(Scene script records)
======

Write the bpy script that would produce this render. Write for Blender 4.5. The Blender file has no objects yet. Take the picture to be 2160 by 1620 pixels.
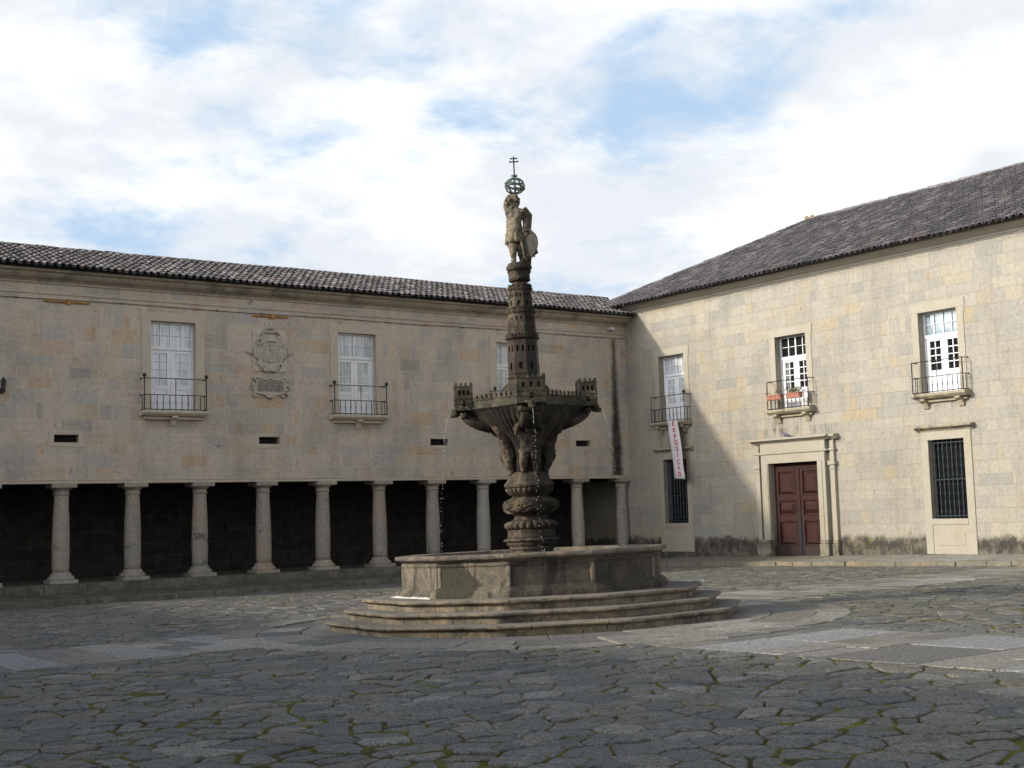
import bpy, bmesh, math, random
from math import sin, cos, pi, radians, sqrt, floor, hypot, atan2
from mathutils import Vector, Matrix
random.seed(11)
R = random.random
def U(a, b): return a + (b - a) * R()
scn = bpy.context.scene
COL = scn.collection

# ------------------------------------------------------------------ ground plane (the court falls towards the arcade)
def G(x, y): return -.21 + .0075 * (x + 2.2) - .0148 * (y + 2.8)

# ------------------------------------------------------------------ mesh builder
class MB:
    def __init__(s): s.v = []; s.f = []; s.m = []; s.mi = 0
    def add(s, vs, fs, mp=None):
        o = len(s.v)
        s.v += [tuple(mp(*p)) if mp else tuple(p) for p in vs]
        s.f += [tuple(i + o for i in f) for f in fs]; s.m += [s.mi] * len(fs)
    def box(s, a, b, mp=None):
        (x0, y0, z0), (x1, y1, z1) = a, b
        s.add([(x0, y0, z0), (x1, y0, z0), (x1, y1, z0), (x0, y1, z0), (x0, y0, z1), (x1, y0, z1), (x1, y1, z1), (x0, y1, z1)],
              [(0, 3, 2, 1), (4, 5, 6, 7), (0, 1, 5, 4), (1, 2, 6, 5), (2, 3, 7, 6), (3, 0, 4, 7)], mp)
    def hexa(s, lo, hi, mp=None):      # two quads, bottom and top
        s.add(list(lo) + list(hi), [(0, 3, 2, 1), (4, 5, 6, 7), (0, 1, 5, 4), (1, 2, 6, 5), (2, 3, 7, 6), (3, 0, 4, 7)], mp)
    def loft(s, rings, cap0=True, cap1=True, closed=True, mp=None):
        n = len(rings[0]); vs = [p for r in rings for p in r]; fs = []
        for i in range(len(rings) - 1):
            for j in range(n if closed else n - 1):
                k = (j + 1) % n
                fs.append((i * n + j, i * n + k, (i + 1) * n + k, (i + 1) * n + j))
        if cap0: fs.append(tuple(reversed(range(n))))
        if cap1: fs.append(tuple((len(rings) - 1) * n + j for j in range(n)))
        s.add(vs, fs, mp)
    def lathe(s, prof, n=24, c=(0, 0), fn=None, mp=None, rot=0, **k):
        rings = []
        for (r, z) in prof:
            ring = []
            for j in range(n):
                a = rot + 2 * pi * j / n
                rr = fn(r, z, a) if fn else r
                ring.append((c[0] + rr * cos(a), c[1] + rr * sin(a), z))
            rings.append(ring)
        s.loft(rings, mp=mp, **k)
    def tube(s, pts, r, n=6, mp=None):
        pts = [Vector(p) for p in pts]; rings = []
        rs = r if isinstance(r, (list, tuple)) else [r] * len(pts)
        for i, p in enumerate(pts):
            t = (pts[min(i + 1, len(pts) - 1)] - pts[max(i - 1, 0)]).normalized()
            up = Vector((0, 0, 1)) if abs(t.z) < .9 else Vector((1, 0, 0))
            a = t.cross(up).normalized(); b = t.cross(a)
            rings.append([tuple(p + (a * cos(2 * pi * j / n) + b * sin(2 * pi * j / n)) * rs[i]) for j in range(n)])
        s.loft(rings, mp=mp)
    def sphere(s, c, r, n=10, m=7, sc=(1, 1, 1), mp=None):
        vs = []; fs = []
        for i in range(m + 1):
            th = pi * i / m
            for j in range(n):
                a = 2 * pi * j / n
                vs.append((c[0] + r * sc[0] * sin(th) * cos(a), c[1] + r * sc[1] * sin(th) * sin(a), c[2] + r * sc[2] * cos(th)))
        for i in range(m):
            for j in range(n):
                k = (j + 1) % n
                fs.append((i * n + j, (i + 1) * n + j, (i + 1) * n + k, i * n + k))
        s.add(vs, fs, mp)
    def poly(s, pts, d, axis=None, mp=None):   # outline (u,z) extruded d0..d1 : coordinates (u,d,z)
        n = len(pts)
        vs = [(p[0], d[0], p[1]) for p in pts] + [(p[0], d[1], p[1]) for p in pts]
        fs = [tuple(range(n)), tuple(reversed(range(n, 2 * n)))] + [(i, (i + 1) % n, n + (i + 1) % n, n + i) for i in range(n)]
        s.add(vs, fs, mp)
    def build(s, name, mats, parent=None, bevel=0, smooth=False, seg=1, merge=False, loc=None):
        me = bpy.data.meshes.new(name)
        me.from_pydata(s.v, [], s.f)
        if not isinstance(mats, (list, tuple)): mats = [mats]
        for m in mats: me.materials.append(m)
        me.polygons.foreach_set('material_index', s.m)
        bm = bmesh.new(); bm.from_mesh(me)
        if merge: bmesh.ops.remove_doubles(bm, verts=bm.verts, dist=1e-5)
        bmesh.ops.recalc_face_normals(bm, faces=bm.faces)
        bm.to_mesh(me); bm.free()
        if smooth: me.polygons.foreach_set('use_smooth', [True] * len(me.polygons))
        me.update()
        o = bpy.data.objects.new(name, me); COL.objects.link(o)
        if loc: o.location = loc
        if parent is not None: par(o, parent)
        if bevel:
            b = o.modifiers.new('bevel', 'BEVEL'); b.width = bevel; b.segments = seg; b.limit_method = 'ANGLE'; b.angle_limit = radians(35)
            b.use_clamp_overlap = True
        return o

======

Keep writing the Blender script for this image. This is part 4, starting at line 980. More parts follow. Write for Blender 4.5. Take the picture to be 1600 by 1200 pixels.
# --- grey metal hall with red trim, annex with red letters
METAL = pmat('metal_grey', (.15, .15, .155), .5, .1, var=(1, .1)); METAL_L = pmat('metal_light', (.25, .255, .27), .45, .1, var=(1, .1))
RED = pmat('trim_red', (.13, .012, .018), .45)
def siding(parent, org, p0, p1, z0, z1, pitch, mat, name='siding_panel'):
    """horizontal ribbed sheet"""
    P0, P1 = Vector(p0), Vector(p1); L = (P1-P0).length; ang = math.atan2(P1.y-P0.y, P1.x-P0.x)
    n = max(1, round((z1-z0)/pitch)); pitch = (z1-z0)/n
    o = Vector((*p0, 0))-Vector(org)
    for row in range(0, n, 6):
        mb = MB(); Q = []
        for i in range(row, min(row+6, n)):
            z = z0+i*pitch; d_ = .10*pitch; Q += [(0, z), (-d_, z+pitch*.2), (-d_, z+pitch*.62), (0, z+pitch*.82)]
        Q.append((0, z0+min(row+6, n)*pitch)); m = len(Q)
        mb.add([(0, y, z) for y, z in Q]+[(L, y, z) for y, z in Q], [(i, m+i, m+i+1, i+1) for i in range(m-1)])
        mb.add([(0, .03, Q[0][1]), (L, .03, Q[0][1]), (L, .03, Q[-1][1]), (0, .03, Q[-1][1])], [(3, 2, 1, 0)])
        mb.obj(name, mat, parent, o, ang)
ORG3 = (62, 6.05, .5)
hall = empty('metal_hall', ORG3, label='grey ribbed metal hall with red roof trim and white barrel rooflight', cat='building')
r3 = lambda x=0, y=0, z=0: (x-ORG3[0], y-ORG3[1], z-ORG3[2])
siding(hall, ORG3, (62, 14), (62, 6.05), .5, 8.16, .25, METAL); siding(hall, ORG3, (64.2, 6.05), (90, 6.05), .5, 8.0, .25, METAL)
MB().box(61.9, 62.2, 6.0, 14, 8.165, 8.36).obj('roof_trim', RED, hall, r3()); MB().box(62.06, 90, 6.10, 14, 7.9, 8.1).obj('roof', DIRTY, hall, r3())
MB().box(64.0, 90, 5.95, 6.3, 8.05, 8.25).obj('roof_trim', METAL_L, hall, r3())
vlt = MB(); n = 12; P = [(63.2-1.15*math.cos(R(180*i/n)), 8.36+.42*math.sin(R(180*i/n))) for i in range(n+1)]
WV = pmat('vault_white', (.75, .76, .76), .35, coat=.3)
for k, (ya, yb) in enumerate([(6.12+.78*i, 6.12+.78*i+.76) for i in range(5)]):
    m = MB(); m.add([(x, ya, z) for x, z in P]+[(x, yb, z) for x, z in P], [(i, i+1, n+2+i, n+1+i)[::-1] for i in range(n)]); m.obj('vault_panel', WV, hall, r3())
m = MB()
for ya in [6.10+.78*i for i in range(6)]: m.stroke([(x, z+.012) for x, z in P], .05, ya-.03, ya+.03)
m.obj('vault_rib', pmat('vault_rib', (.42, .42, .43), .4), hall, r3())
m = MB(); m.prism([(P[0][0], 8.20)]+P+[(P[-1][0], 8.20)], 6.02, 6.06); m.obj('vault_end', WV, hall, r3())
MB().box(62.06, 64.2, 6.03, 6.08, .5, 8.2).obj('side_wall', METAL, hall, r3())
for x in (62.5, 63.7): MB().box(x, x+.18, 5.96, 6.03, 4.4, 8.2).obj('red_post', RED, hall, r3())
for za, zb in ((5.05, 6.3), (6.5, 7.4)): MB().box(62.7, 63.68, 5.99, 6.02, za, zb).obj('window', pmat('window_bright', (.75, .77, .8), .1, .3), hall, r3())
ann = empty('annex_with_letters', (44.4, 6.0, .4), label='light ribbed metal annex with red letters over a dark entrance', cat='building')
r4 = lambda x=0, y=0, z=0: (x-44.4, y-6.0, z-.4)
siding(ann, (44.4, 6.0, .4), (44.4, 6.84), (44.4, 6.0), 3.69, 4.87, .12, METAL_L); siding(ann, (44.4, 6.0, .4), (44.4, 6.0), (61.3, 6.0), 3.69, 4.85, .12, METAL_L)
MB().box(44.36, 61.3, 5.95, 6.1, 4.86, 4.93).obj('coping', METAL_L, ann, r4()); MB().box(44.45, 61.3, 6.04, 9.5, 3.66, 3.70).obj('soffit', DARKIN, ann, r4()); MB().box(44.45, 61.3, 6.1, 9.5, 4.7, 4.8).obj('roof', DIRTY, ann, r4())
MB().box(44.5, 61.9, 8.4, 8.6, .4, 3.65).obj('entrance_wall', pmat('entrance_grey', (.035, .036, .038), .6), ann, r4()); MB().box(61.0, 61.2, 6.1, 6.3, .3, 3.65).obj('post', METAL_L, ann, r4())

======

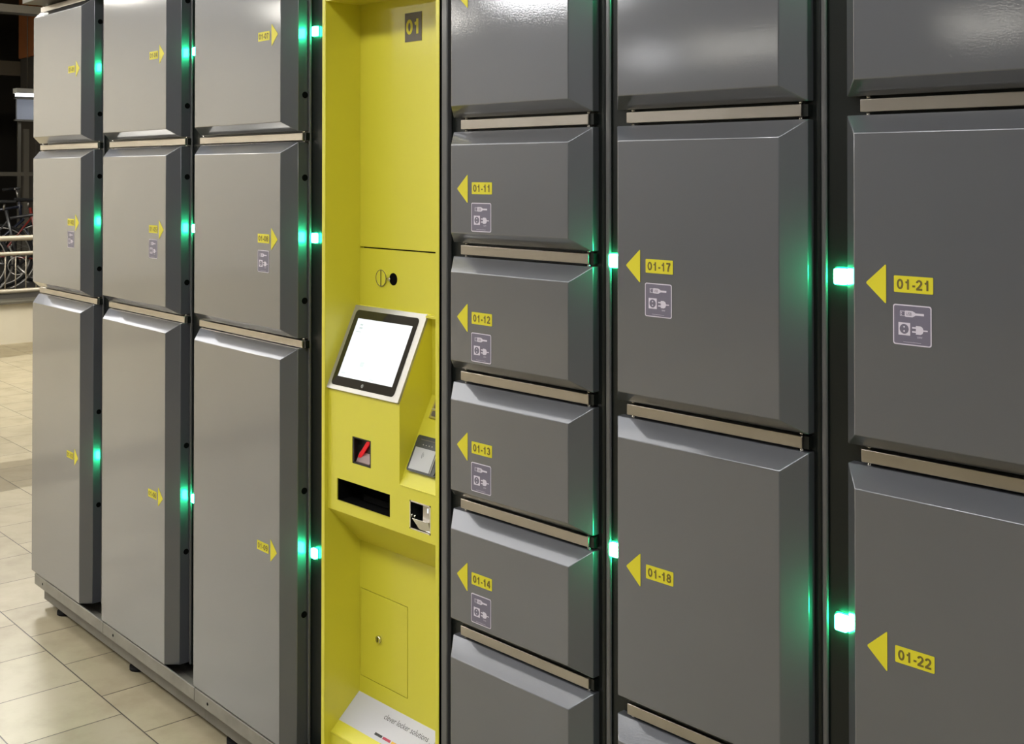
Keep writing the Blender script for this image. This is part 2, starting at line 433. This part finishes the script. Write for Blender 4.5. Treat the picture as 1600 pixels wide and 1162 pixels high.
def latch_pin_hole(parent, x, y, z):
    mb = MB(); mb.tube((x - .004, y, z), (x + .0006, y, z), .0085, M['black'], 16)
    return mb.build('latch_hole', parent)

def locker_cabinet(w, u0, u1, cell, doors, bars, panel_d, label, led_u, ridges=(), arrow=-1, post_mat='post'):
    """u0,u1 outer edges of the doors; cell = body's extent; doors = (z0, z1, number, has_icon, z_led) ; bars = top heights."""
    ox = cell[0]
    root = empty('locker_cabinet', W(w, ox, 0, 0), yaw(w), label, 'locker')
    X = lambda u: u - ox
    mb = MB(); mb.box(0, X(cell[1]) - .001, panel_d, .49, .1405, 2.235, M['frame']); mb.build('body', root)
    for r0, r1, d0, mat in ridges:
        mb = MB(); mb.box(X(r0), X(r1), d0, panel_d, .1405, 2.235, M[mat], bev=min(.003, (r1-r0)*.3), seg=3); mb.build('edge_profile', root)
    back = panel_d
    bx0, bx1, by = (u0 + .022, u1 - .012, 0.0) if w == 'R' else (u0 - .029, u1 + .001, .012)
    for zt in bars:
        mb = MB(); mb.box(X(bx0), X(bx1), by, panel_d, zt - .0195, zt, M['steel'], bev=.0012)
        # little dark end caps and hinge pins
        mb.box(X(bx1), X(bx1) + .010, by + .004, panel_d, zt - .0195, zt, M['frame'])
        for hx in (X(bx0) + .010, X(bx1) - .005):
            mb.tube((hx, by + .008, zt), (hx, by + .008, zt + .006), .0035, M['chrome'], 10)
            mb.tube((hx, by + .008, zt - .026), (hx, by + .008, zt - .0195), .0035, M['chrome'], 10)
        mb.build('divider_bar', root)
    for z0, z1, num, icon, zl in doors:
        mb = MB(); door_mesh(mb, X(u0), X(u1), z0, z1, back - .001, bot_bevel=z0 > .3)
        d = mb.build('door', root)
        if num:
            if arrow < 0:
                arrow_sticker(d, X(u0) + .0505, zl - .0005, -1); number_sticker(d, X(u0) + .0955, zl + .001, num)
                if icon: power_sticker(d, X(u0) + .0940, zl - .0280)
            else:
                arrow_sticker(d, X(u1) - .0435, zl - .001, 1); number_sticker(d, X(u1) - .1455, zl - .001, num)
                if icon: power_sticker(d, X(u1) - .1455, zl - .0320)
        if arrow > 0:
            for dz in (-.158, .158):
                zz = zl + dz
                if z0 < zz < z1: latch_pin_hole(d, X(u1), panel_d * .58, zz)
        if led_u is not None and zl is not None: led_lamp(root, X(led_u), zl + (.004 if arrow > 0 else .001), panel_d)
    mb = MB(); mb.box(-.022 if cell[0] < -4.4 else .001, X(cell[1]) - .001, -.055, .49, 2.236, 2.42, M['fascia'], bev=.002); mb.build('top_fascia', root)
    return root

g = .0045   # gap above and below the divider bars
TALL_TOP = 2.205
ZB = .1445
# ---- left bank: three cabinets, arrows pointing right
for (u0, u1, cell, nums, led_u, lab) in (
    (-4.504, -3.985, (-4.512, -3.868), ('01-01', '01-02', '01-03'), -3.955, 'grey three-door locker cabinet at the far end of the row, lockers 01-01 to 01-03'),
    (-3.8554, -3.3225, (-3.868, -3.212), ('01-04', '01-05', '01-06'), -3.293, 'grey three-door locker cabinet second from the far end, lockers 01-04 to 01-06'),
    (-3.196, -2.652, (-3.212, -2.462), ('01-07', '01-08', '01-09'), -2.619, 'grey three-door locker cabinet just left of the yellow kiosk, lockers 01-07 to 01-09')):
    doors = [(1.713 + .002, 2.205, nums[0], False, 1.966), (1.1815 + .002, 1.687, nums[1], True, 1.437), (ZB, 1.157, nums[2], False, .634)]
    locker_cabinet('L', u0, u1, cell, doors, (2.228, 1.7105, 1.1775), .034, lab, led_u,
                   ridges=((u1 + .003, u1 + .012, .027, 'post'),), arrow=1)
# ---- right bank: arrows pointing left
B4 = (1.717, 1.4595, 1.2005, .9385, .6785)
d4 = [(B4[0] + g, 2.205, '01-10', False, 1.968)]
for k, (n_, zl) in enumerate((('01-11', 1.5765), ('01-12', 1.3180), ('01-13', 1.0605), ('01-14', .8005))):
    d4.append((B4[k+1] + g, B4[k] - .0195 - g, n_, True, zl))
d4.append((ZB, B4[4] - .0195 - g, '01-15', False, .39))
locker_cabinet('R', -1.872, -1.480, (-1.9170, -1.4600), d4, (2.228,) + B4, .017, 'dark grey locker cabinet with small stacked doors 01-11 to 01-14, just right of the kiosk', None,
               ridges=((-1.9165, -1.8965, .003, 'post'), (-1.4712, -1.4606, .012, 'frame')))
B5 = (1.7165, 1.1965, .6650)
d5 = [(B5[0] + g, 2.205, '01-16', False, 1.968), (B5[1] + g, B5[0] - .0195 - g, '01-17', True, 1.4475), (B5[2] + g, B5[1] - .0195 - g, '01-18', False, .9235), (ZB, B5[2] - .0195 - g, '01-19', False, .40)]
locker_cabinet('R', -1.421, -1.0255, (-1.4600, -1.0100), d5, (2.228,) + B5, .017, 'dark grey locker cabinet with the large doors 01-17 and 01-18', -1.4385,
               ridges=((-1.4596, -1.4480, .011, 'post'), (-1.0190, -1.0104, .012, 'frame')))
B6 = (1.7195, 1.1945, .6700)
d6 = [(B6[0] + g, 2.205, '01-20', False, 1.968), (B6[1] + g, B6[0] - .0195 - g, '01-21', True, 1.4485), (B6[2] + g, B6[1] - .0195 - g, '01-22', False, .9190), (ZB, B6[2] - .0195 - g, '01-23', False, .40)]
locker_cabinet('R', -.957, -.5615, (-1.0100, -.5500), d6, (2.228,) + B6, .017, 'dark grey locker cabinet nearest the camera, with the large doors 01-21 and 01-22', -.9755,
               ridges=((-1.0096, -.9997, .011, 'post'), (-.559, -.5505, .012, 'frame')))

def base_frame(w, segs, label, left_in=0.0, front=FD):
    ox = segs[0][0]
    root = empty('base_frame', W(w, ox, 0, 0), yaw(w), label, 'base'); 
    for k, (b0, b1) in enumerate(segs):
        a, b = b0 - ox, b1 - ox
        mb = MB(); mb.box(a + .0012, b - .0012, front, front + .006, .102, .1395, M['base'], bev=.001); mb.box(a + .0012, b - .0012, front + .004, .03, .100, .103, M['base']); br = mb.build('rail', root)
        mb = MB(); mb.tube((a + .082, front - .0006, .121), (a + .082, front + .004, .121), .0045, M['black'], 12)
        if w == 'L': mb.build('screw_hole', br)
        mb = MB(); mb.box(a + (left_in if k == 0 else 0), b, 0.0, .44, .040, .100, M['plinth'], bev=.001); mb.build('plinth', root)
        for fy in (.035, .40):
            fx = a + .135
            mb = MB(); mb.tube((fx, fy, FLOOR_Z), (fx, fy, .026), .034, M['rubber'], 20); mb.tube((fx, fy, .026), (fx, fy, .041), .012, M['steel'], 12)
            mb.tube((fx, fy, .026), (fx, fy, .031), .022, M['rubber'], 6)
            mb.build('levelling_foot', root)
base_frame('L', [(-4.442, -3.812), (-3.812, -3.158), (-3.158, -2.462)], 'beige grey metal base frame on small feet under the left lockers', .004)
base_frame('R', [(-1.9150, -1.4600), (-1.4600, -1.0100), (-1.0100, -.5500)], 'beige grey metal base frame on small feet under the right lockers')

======

■ **Required task**
Starting at the line with "Write the bpy" and ending at the line with "def G(x, y): return", copy each line exactly, both ends included. Do not copy the pictures.

■ **Solved exercise**
Write the bpy script that would produce this render. Write for Blender 4.5. The Blender file has no objects yet. Take the picture to be 2160 by 1620 pixels.
import bpy, bmesh, math, random
from math import sin, cos, pi, radians, sqrt, floor, hypot, atan2
from mathutils import Vector, Matrix
random.seed(11)
R = random.random
def U(a, b): return a + (b - a) * R()
scn = bpy.context.scene
COL = scn.collection

# ------------------------------------------------------------------ ground plane (the court falls towards the arcade)
def G(x, y): return -.21 + .0075 * (x + 2.2) - .0148 * (y + 2.8)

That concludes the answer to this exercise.